Britain's largest retail bank Lloyds expects to return to profit this year, increasing the UK government's chances of selling its stake before the next general election in 2015.

British Prime Minister David Cameron is keen to show that the country's part-nationalised banks are recovering from the financial crisis.

A sale of the 39% stake in Lloyds, at a profit, would allow him to claim at least partial success.

Lloyds is further ahead than Royal Bank of Scotland, 81%-owned by the government, in the battle to plug property-related losses and give taxpayers back the tens of billions of public funds used to bail the banks out in 2008.

"We expect us to return to profitability this year and to grow our core business, to realise our full potential to deliver strong, stable and sustainable returns for you, the shareholders, and to allow UK taxpayers' investment in the group to be repaid," chief executive Antonio Horta-Osorio told shareholders at the bank's annual general meeting in Edinburgh.

He said the bank would resume paying dividends "as soon as we are able".

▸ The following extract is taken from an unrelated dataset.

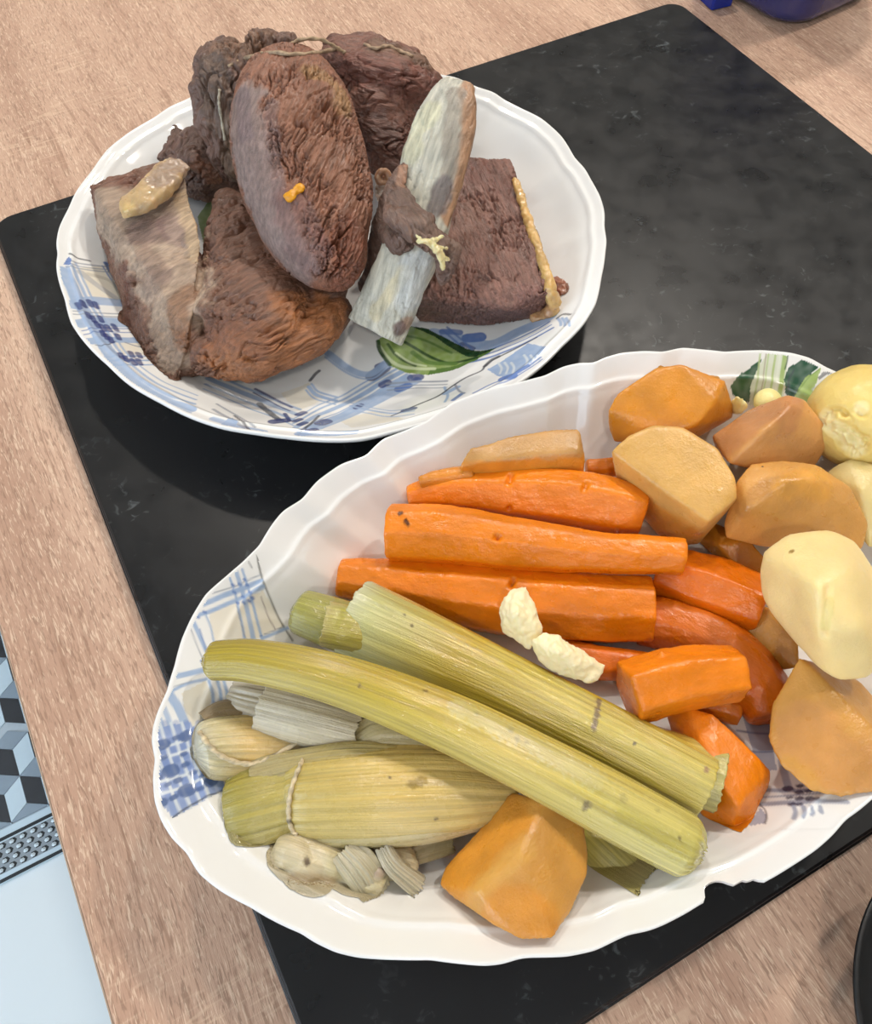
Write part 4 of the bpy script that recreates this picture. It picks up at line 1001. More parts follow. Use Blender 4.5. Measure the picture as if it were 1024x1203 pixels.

Lloyds' executives declined to comment on the likely timing of a government share sale after the meeting, emphasising that it was a matter for the government and UK Financial Investments (UKFI), which manages the government's stake.

Chairman Win Bischoff told shareholders that the government should be able to start offloading its shares "over time".

Britain pumped £45.5 billion sterling into Royal Bank of Scotland and £20.5 billion into Lloyds to keep them and the rest of the banking system afloat in the aftermath of the collapse of US bank Lehman Brothers in 2008.

Both banks have shed hundreds of billions of pounds of assets and axed tens of thousands of jobs to cut their dependence on state aid. Lloyds made a pretax loss of £570m in 2012 and a £3.5 billion loss in 2011, hit by the cost of compensating customers mis-sold loan insurance.

But the bank said said the number of complaints from customers about payment protection insurance (PPI) was now declining.

"Once regulatory requirements have been clearly defined and we have prudently met them, and the financial position of the group and market conditions permit, it is our intention to recommence dividend payments," Bischoff said.

Britain's financial regulator said in March that UK banks must raise £25 billion of extra capital by the end of the year to absorb any future losses on loans. The regulator has not given specific guidance to banks but analysts expect Lloyds to be one of those banks facing a shortfall.

Bischoff said the bank was waiting to receive guidance from the regulator on its capital position but was confident of its strength.